Genre: Barok
Componisten/uitvoerenden: Andrea Falconieri | Heinrich Ignaz Franz von Biber
Opnametechniek: Kees Bijl
Voor katholieken begint het leven met de dood.
Op het Festival Oude Muziek 2004 werden de Rozenkranssonates van Heinrich Ignaz Franz von Biber weer eens uitgevoerd. Zestien stukken waarin de katholieke leer op een intense en extravagante manier wordt verklankt door een steeds weer anders gestemde viool met de moeilijkste partijen.

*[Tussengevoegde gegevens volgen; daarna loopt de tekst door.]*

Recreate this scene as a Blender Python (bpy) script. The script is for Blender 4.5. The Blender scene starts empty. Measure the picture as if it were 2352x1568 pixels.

De eerste vijf sonates draaien om episodes uit het vroege leven van Jezus: de gebeurtenissen die we vooral met kerstmis associëren. In het tweede vijftal staat Jezus’ lijdensweg centraal: Witte Donderdag en Goede Vrijdag. In sonate elf tot en met vijftien horen we Jezus’ leven na de dood. De centrale leerstelling voor christenen en daarom uit theologisch oogpunt het belangrijkste deel van de cyclus. Elk deel is met één feestdag geassocieerd: de Wederopstanding (Pasen), de Hemelvaart, de uitstorting van de Heilige Geest (Pinksteren), Maria Hemelvaart en de kroning van Maria in de hemel. In de elfde sonate vinden we de meest rigoureuze scordatura (verstemming) van allemaal: de violist moet zijn d- en a-snaar omwisselen en gekruist op de stempinnen aansluiten! Niet vaak is instrumentale muziek zo theologisch in haar technische details…
Aan het slot van de cyclus komt nog een sluitstuk om u tegen te zeggen: een chaconne voor viool solo. Het enige stuk waarin de viool normaal gestemd wordt, maar ook het enige stuk waarin de viool het moet stellen zonder begeleiding. De vaardigheid die dat vraagt van componist en violist is verre van normaal. Eén enkele viool moet zorgen voor melodie, harmonie en baslijn, en het geheel moet voor mensenhanden te spelen zijn. Is Bibers prestatie nadien nog overtroffen? Dat moet dan wel de grote Bach zijn geweest, die decennia later zijn Sonate nr. 2 voor viool solo met een al even weergaloze chaconne afsloot.